Le recours régulier à ces contrats courts ne concerne par ailleurs pas que les médias, mais aussi le BTP, l’hôtellerie-restauration, la garde d’enfants…Des nombreux secteurs sont donc impactés négativement par cet arrêt de la cour de cassation.
Avant cette décision de la Cour de Cassation, quelles étaient les conditions d’ancienneté, pour bénéficier des ASC ?
Jusqu’à présent, l’URSSAF admettait une condition d’ancienneté fixée à 6 mois maximum. Mais dans certaines entreprises, elles sont de facto accessibles beaucoup plus tôt. Soyons clair : les contrats courts ne posent aucun souci ici. A TF1, un minimum de 3 mois d’ancienneté dans l’année suffit par exemple à être éligible à l’intégralité des ASC. Ce sont les contrats très courts qui posent problème.
Pour signaler et corriger ce dysfonctionnement, un collectif des CSE des médias a donc été créé, à l’initiative de la CFTC.
Tout à fait. Imane Harraoui, Secrétaire adjointe du CSE de TF1 SA et Secrétaire Générale adjointe de la CFTC et moi-même, élue CFTC depuis 20 ans, avons créé et piloté ce collectif. Il regroupe 11 entreprises – parmi lesquelles TF1,France Television, M6, Canal + ou encore France Médias Monde – qui emploient plus de 22.000 salariés.
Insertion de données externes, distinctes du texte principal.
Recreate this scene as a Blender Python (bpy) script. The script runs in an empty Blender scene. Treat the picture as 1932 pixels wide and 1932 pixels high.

Quel est l’objectif précis de ce collectif?
Nous demandons à ce que les activités sociales et culturelles des CSE soient réservées aux salariés ayant une ancienneté d’au moins 3 mois. Le patronat demande un minimum de 6 mois d’ancienneté – ce qui correspond à la réglementation actuelle – les syndicats optent pour 3, ce qui constituerait un progrès pour les salariés. A cet égard, nous avons été reçus par la Direction générale du travail, le ministère de la culture et le ministère du travail. Ils sont tous 3 sensibles à nos revendications. Mais faire annuler une cour de cassation n’est pas chose aisée. Nous sommes pris par le temps car la mise en conformité est actée au 1 janvier 2026.
Comment agir avant cette date limite?
Nous continuons nos rendez-vous pour demander une prorogation de cette décision de la cour de cassation. Nous avons notamment travaillé sur une circulaire interministérielle demandant une exception pour ces contrats à part (CDDU d’une journée) car cette circulaire s’imposerait aux URSSAF. Mais le ministère du travail n’ y est pas favorable. Il souhaite que nous repassions par la voix législative. Nous attendons les signatures des grandes centrales syndicales représentatives, la CFTC étant moteur grâce au soutien de Cyril Chabanier.
J’en profite pour remercie Imane Harraoui et Cyril Chabanier qui sont d’un soutien sans faille dans ce collectif. Une fois que nous aurons obtenu ces signatures, et un sursis, nous passerons par la voix législative. Nous croisons les doigts car c’est vraiment dans l’intérêt de tous. Il y a certes encore du chemin à faire pour arriver à nos fins, mais nous sommes déterminées.